What the exercise asks: Find the line that contains "(.18, .45, .035))" and print it and every line after it, exactly, please.

Supplied information:
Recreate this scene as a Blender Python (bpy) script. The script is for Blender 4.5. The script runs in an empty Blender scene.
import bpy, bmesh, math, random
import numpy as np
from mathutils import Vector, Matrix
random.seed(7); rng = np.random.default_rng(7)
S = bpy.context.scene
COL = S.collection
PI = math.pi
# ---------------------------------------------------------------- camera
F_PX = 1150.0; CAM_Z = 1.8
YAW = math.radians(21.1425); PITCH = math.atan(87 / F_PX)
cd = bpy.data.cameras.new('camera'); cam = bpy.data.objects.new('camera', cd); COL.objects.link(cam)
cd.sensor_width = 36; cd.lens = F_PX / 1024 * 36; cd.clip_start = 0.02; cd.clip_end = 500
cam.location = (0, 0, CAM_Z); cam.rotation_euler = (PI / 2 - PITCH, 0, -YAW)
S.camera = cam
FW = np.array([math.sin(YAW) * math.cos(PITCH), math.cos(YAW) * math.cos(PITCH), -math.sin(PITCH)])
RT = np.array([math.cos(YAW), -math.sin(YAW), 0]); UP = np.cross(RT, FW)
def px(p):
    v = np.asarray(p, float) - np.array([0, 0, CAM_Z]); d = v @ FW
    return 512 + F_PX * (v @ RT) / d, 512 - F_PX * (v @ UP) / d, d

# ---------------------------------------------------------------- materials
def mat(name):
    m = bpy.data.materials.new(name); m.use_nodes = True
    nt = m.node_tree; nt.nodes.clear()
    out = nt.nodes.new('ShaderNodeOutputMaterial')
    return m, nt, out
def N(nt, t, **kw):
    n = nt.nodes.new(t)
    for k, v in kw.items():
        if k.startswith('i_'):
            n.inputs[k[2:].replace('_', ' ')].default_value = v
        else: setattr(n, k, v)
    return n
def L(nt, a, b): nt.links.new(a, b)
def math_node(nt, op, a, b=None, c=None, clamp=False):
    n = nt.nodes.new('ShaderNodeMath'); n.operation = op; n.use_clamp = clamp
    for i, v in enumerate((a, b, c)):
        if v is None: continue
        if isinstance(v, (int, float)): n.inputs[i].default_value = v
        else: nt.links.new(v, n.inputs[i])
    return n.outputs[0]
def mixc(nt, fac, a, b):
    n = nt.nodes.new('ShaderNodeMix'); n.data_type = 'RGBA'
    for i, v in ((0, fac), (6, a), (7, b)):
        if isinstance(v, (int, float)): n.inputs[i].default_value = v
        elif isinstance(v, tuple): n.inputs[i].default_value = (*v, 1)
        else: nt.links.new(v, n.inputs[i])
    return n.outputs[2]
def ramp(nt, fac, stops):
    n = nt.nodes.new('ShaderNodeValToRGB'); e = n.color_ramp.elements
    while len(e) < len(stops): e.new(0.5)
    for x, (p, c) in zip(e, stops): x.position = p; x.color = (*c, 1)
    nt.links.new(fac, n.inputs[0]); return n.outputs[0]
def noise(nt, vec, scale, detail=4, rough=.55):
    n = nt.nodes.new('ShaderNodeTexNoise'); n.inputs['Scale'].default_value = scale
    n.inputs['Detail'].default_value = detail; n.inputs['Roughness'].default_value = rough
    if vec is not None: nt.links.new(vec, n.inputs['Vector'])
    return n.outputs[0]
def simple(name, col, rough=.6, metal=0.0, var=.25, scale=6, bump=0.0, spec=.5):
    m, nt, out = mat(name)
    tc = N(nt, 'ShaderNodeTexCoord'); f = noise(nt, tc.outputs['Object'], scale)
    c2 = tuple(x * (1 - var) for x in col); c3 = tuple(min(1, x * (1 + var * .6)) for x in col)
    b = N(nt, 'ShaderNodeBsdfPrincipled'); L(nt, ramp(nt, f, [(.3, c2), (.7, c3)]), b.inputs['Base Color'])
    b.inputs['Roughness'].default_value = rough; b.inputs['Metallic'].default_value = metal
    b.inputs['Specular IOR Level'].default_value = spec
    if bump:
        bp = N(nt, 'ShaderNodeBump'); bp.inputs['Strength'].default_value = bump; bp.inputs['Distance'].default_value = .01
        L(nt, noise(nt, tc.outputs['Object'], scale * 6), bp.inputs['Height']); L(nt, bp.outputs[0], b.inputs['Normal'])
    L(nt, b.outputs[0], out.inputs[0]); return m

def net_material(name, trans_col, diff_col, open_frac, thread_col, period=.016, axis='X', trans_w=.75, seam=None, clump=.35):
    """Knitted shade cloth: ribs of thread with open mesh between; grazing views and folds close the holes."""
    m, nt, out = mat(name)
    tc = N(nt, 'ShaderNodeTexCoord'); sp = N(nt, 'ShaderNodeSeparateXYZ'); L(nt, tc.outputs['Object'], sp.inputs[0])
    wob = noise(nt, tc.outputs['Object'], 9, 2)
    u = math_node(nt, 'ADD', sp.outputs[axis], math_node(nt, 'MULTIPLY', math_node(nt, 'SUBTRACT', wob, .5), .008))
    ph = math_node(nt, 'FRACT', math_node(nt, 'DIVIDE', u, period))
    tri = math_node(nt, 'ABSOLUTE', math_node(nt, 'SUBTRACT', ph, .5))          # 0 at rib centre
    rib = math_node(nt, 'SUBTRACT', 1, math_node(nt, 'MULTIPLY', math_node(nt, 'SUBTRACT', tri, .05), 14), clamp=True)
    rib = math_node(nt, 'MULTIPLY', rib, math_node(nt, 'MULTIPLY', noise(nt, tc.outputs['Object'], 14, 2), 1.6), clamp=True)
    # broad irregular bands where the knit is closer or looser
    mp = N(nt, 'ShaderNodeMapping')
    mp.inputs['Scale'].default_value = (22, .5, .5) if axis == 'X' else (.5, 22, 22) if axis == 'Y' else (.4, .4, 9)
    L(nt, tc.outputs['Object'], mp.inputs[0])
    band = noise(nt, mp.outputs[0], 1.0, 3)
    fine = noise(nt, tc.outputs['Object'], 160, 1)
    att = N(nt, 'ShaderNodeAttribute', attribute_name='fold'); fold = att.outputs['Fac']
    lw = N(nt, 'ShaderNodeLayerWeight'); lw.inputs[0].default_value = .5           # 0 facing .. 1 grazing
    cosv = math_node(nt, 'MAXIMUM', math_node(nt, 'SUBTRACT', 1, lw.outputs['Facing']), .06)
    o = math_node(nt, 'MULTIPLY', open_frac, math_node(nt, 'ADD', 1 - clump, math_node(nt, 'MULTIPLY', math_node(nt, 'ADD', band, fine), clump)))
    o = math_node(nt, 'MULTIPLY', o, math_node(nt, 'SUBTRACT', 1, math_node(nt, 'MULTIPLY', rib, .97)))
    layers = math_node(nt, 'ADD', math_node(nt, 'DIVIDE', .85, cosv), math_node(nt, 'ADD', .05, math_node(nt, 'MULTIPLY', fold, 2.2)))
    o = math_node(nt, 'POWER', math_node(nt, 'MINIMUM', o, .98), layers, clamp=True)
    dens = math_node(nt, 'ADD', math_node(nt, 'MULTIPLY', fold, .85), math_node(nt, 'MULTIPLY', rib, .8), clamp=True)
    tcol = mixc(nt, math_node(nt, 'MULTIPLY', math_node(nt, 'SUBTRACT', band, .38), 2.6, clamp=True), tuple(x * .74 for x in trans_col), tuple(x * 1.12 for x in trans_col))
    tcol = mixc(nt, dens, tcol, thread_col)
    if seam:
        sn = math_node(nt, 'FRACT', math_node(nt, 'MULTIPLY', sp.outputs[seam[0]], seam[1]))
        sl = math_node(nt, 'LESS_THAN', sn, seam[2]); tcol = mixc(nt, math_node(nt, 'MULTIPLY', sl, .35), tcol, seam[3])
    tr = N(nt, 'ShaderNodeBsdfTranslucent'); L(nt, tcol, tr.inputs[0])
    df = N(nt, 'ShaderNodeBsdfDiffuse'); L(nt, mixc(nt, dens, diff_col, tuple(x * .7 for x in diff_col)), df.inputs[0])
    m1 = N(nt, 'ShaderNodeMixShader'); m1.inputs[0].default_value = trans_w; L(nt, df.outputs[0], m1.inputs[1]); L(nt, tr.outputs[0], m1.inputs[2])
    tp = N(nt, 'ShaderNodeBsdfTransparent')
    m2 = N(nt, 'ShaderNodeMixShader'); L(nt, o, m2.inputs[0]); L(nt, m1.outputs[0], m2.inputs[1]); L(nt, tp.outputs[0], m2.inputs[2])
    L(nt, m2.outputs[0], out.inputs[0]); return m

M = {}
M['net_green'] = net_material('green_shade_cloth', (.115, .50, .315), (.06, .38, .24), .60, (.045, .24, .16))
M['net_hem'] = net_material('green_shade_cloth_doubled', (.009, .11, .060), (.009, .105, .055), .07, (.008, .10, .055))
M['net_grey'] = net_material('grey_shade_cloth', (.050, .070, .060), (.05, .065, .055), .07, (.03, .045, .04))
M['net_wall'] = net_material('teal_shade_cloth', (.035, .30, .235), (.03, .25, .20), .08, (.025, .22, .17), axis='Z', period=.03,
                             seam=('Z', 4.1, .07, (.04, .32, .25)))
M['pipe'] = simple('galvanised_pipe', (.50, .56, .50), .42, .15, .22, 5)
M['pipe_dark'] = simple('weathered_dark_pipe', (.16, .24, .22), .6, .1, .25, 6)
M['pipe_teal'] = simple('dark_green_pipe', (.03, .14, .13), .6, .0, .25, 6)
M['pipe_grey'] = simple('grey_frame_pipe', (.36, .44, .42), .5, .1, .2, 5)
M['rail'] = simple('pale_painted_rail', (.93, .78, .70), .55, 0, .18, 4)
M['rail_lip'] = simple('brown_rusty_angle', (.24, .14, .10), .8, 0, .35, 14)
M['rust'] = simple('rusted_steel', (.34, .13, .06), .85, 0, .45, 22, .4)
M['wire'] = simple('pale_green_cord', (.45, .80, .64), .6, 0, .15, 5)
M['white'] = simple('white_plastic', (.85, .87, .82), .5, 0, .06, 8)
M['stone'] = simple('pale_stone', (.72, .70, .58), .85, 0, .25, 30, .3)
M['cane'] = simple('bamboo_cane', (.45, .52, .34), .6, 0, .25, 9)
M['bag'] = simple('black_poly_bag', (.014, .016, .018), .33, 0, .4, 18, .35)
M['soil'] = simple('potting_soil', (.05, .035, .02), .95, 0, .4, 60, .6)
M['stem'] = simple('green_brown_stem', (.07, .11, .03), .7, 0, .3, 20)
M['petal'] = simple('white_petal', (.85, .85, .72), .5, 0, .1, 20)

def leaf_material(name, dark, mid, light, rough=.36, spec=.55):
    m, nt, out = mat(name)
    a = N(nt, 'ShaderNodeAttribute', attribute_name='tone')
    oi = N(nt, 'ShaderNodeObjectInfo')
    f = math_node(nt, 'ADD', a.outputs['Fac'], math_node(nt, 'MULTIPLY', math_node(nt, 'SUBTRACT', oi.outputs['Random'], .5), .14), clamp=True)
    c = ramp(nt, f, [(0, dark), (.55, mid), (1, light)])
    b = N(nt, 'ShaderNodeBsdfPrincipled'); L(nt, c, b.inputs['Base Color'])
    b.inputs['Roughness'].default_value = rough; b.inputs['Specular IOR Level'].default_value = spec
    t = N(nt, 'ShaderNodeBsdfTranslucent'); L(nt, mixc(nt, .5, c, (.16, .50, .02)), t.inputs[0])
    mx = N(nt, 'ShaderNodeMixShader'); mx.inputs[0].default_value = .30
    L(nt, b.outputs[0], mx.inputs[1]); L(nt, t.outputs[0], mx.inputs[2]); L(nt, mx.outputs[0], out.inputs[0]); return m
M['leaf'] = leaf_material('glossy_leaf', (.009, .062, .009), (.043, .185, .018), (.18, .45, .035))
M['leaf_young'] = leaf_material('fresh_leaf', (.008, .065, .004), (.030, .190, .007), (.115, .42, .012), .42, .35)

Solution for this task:
M['leaf'] = leaf_material('glossy_leaf', (.009, .062, .009), (.043, .185, .018), (.18, .45, .035))
M['leaf_young'] = leaf_material('fresh_leaf', (.008, .065, .004), (.030, .190, .007), (.115, .42, .012), .42, .35)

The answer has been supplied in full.